La concezione della c. che emerge dai versi danteschi presenta una serie di temi del tutto consueti nella tradizione: il carattere di Gerusalemme e della Terra Santa di legittimo possesso, perché legittima eredità, dei cristiani; l'usurpazione perciò compiuta su di esse da parte dei Saraceni; il dovere della sede apostolica e della gerarchia in genere di promuoverne la riconquista, dovere al quale i pastori sono ormai venuti meno (ed è motivo che trova preciso riscontro in If XXVII 87-90). La morte dei crociati nel corso della spedizione veniva assimilata al martirio per la fede; si può ritenere che anche tale idea sia implicita nell'ultimo verso dantesco, nonostante il termine martiro ricorra in D. anche nella semplice accezione di morte violenta (cfr., ad es., Pg XII 60 e Pd X 128).
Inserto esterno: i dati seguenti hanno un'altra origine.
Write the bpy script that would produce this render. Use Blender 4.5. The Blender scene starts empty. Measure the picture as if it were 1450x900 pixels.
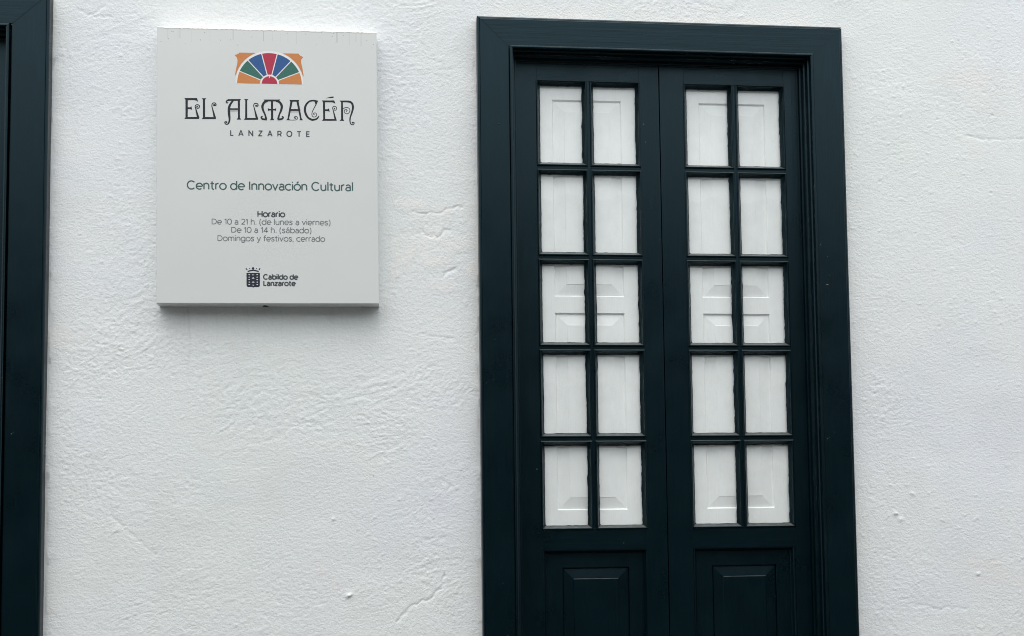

I commentatori hanno discusso a lungo sull'identificazione de lo 'mperador Currado soffermandosi su Corrado II di Franconia e su Corrado III di Svevia. In realtà, nonostante il carattere piuttosto vago delle notizie offerte da D., non può esserci dubbio che si tratta dello Svevo, perché Cacciaguida è sicuramente documentato nel secolo XII. La difficoltà avanzata al riguardo, che cioè Corrado III si sarebbe recato in Terra Santa senza passare per la Toscana (mentre il Villani [IV 9] attesta con sicurezza la permanenza di Corrado II a Firenze, da dove un certo numero di giovani cavalieri l'avrebbe seguito nella sua spedizione contro i Saraceni dell'Italia meridionale) è manifestamente insussistente, sia perché D. sembra nettamente distinguere il momento in cui Cacciaguida si sarebbe messo al servizio di Corrado (e nulla vieta di pensare che ciò si fosse potuto verificare durante la sua permanenza in Toscana al tempo delle lotte con Lotario) da quello in cui l'avrebbe seguito alla c., sia soprattutto perché si sa della partecipazione anche di altri toscani alla c. imperiale, come a esempio Guido Guerra III dei conti Guidi: il che dimostra, se pur ce ne fosse bisogno, che per seguire Corrado in Terra Santa non era " proprio necessario aggregarsi a lui in Italia " (Sestan).
Bibl. - Sulle c. in generale, cfr. l'ottima opera complessiva di S. Runciman, Storia delle C., trad. it., 2 voll., Torino 1966; e per la ricchissima bibliografia su di esse, H.E. Mayer, Bibliographie zur Geschichte der Kreuzzüge, Hannover 1960 (con gli aggiornamenti di F. Cardini, Gli studi sulle C. dal 1945 ad oggi, in " Rivista Storica Ital. " LXXX (1968) 79-106, e dello stesso Mayer, Literaturbericht űber die Geschichte der Kreuzzüge. Veröffentlichungen 1958-1967, in " Historische Zeitschrift " III [1969] 641-731).
Per le relazioni di Corrado III con Firenze e la Toscana, cfr. Davidsohn, Storia I 601 ss. e 650 ss. In particolare, per i versi danteschi, cfr. F. Schneider, D. und die Staufer, in " Arch. Stor. Pugliese " XIII (1960) 97-113 (soprattutto 108) e H. Loewe, D. und die Staufer, in Speculum historiale. Geschichte im Spiegel von Geschichtsschreibung und Geschichtsdeutung, Monaco 1965, 316-333 (soprattutto 319 ss.). Vedi anche E. Sestan, D. e i conti Guidi, in Italia medievale, Napoli 1967, 336 ss.